Instructions for the task: Include the line with "RNG = np.random.RandomState(11)" and every line before it in the entries below, echoed exactly, but not the pictures.

Input data:
______
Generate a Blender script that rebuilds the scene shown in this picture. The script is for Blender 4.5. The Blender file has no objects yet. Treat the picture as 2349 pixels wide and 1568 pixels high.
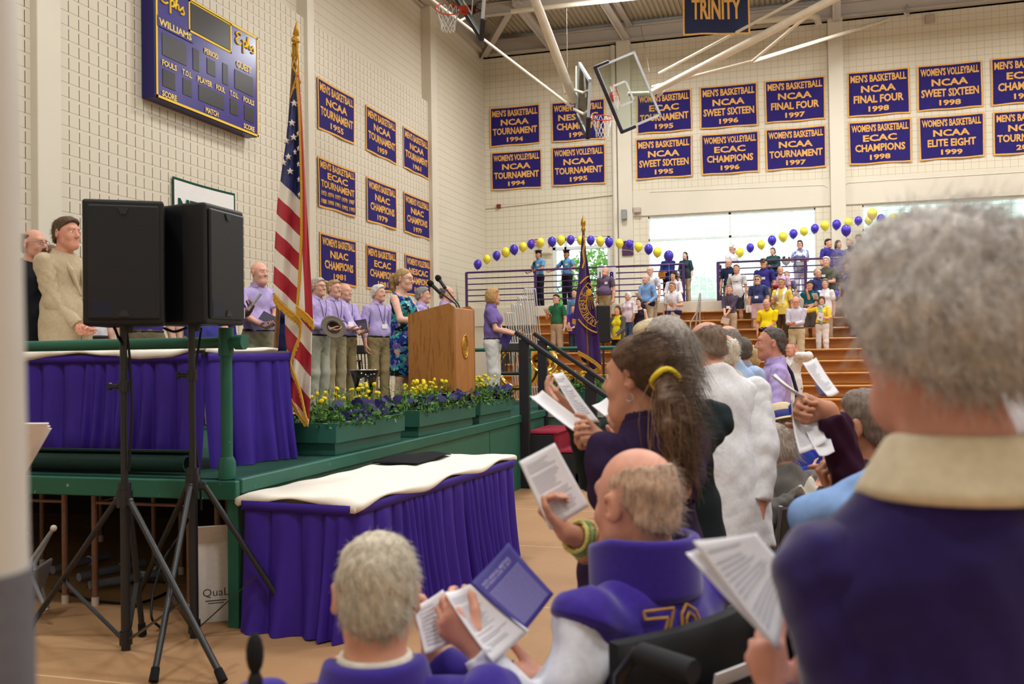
import bpy, math, random
import numpy as np
from mathutils import Vector, Matrix
SC = bpy.context.scene
COL = SC.collection
PI = math.pi
random.seed(7)
RNG = np.random.RandomState(11)

# ---------------------------------------------------------------- camera
FPX, CH = 2215.0, 1.55                      # focal length in pixels of a 2349 px wide frame, eye height
YAW, PIT, ROL = [math.radians(a) for a in (16.435, .841, -.8206)]
_cy, _sy = math.cos(YAW), math.sin(YAW)
FW = np.array([-_sy*math.cos(PIT), _cy*math.cos(PIT), math.sin(PIT)])
_rt = np.array([_cy, _sy, 0.]); _up = np.cross(_rt, FW)
RT = math.cos(ROL)*_rt + math.sin(ROL)*_up
UP = -math.sin(ROL)*_rt + math.cos(ROL)*_up
CAMP = np.array([0, 0, CH])
cam = bpy.data.cameras.new('camera')
camo = bpy.data.objects.new('camera', cam); COL.objects.link(camo)
camo.matrix_world = Matrix(((RT[0], UP[0], -FW[0], 0), (RT[1], UP[1], -FW[1], 0), (RT[2], UP[2], -FW[2], CH), (0, 0, 0, 1)))
cam.sensor_width = 36.0; cam.lens = 36.0*FPX/2349.0
cam.clip_start, cam.clip_end = .05, 300
cam.dof.use_dof = True; cam.dof.focus_distance = 10.5; cam.dof.aperture_fstop = 4.2
SC.camera = camo

# ---------------------------------------------------------------- world, lamps, exposure
w = bpy.data.worlds.new('world'); SC.world = w; w.use_nodes = True
_bg = w.node_tree.nodes['Background']; _bg.inputs[0].default_value = (.86, .94, 1, 1); _bg.inputs[1].default_value = 3.2
vs = SC.view_settings
SC.display_settings.display_device = 'sRGB'
vs.view_transform = 'Standard'; vs.look = 'None'; vs.gamma = 1; vs.use_curve_mapping = False; vs.exposure = 0.0
cy = SC.cycles
cy.max_bounces = 6; cy.diffuse_bounces = 3; cy.glossy_bounces = 3; cy.transmission_bounces = 6; cy.transparent_max_bounces = 12
cy.caustics_reflective = False; cy.caustics_refractive = False; cy.sample_clamp_indirect = 4.0
cy.use_denoising = True
def lamp(name, loc, energy, size, color=(.97, .985, 1), sy=None, rot=(0, 0, 0)):
    L = bpy.data.lights.new(name, 'AREA'); L.energy = energy; L.color = color; L.size = size
    if sy: L.shape = 'RECTANGLE'; L.size_y = sy
    o = bpy.data.objects.new(name, L); COL.objects.link(o); o.location = loc; o.rotation_euler = rot
    return o
LAMP_XY = [(x, y) for y in (1.0, 9.0, 17.0, 25.2) for x in (-4.6, 1.6, 7.8)]
for x, y in LAMP_XY:                        # high-bay fixtures: lamps facing down, plus added upward fill to brighten the ceiling
    lamp('gym_lamp', (x, y, 10.7), {1.0: 290, 9.0: 300, 17.0: 330}.get(y, 430), 1.1); lamp('ceiling_fill_light', (x, y, 10.75), 120, 1.1, rot=(PI, 0, 0))

# ---------------------------------------------------------------- pixel <-> place
def ray(px, py): return FW + RT*(px-1174.5)/FPX - UP*(py-784.)/FPX
def at(px, py, d): return CAMP + ray(px, py)*d
def depth(p): return float((np.asarray(p, float)-CAMP) @ FW)
def hit(px, py, ax, v):
    r = ray(px, py); return CAMP + r*((v-CAMP[ax])/r[ax])

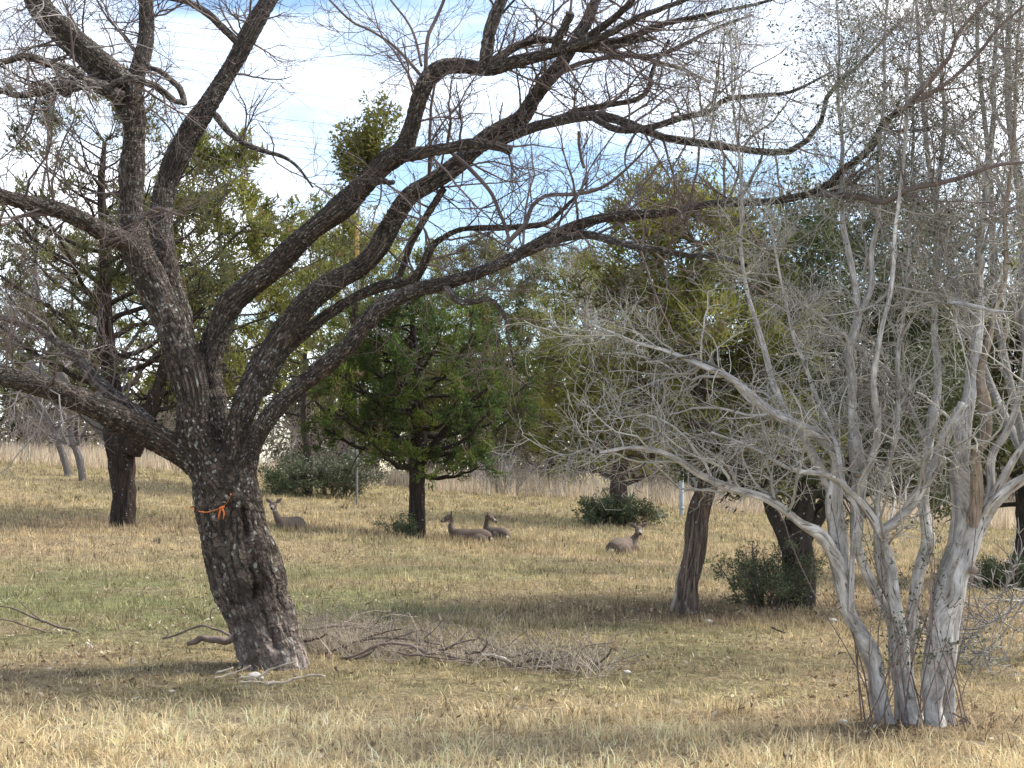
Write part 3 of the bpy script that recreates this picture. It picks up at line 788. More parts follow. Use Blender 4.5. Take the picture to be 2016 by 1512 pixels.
______
Problem solution:
Generate a Blender script that rebuilds the scene shown in this picture. The script is for Blender 4.5. The Blender file has no objects yet. Treat the picture as 2349 pixels wide and 1568 pixels high.
import bpy, math, random
import numpy as np
from mathutils import Vector, Matrix
SC = bpy.context.scene
COL = SC.collection
PI = math.pi
random.seed(7)
RNG = np.random.RandomState(11)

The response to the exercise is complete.